Самая яркая полемика о нем, вероятно,— возражения Александра Гольдштейна («Энергейя и Эргон революции») на книгу Юрия Карабчиевского «Воскресение Маяковского» (1983). Карабчиевский прожил всего 54 года и покончил с собой в перестроечной Москве в 1992 году; многие люди, связанные с Маяковским, пошли «большим маяковским путем», как назвала Ахматова этот вариант судьбы. Судьба Гольдштейна, знавшего Карабчиевского и любившего его, сложилась не лучше: он прожил всего 49 лет и умер в Тель-Авиве от рака легких в 2006 году. Он один из немногих, кто, искренне уважая Карабчиевского, попробовал ему серьезно возразить.
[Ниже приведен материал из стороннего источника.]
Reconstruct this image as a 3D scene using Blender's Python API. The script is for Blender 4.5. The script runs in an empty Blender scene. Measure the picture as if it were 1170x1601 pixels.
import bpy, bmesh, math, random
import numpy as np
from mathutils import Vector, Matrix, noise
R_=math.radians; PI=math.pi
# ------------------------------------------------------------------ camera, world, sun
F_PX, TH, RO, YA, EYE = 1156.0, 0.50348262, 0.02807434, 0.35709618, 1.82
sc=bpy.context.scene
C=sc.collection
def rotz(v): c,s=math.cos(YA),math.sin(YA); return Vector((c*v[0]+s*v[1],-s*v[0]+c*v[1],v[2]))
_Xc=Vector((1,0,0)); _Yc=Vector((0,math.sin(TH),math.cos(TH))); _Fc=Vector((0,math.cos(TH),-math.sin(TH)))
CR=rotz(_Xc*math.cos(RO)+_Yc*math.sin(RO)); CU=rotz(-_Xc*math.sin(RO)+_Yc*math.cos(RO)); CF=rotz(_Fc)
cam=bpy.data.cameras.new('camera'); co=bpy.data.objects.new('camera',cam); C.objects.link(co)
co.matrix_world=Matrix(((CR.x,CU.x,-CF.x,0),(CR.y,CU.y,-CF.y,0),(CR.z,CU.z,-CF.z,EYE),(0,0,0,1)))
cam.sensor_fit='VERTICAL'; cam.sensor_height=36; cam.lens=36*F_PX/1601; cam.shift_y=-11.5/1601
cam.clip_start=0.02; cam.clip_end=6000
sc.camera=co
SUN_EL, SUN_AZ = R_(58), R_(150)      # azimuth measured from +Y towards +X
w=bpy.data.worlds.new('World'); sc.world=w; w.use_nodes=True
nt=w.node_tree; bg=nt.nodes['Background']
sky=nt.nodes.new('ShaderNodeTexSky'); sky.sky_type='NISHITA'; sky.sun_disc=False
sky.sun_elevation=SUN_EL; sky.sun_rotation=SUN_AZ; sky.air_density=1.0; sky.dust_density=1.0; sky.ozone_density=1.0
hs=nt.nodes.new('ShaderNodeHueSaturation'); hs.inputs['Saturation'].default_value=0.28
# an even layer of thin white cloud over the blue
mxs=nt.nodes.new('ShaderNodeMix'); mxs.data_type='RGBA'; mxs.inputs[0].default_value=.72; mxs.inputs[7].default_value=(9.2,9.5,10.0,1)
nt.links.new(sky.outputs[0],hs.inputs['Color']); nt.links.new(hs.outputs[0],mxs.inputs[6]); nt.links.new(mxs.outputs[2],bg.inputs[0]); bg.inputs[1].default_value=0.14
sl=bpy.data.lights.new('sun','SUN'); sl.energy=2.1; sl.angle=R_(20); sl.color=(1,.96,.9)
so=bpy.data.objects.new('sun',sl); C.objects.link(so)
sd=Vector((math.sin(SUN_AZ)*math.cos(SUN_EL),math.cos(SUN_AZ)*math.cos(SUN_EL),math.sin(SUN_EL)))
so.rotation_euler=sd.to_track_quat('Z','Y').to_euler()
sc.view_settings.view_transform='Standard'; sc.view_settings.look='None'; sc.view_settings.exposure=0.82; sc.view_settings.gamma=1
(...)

Гольдштейн субъективен, он по преимуществу эссеист, и многие вещи, угаданные им с великолепной точностью, компрометируются иногда самим его тоном, довольно кокетливым — так многие писали в девяностых, но особенность Гольдштейна в том, что в литературоведческих его книгах (прежде всего в «Расставании с Нарциссом», 1997) точности и смелости больше, чем кокетства. Не то в романах, но о романах мы не говорим. Просто чтобы проиллюстрировать — не столько его тогдашнюю прозорливость, сколько глубину падения России в последующие 20 лет,— приведем один его фрагмент о так называемом неоевразийстве:
«Возрождение этой идеологии в момент, когда единство страны распалось вторично, не нуждается в разъяснениях. В постмодернистском проекте Евразии идея Империи вновь вырастает из геополитики, из ее неумолимых посылов. В том же фатально замкнутом цикле зарождается этика нации и государства с ее соотношением «врагов» и «друзей», «наших» и «не наших». «Метафизик» и специалист по «сакральной географии» А. Дугин, держа за фалды Карла Шмитта, силится обосновать превосходство теллурократического типа империй над талассократическими (теллурократия — власть посредством Суши, талассократия — посредством Моря). Первый тип представлен Римом, Австро-Венгрией, Россией, второй — Финикией, Великобританией, Соединенными Штатами. Империи Суши, тут и объяснять ничего не приходится, связаны с глубочайшими органическими безднами жизни на Земле, то есть на Суше, империи Моря, опять-таки ясно без лишних слов, приспособлены для одной лишь космополитической неподлинности. При всем субстанциональном первородстве теллурократического российского великодержавия, оно ведь должно воспрянуть не только в сфере гадательного умозрения. Каким образом? Здесь много неясного, но рассуждения строятся либо вокруг все того же фатума расы и почвы, либо намерены утвердить перед Богом новый славяно-тюркский союз, имеющий целью наконец без возврата превратить Россию в Евразию. Однако хватит об этом в тысячный раз, уж слишком здесь утомительно, безотрадно, банально.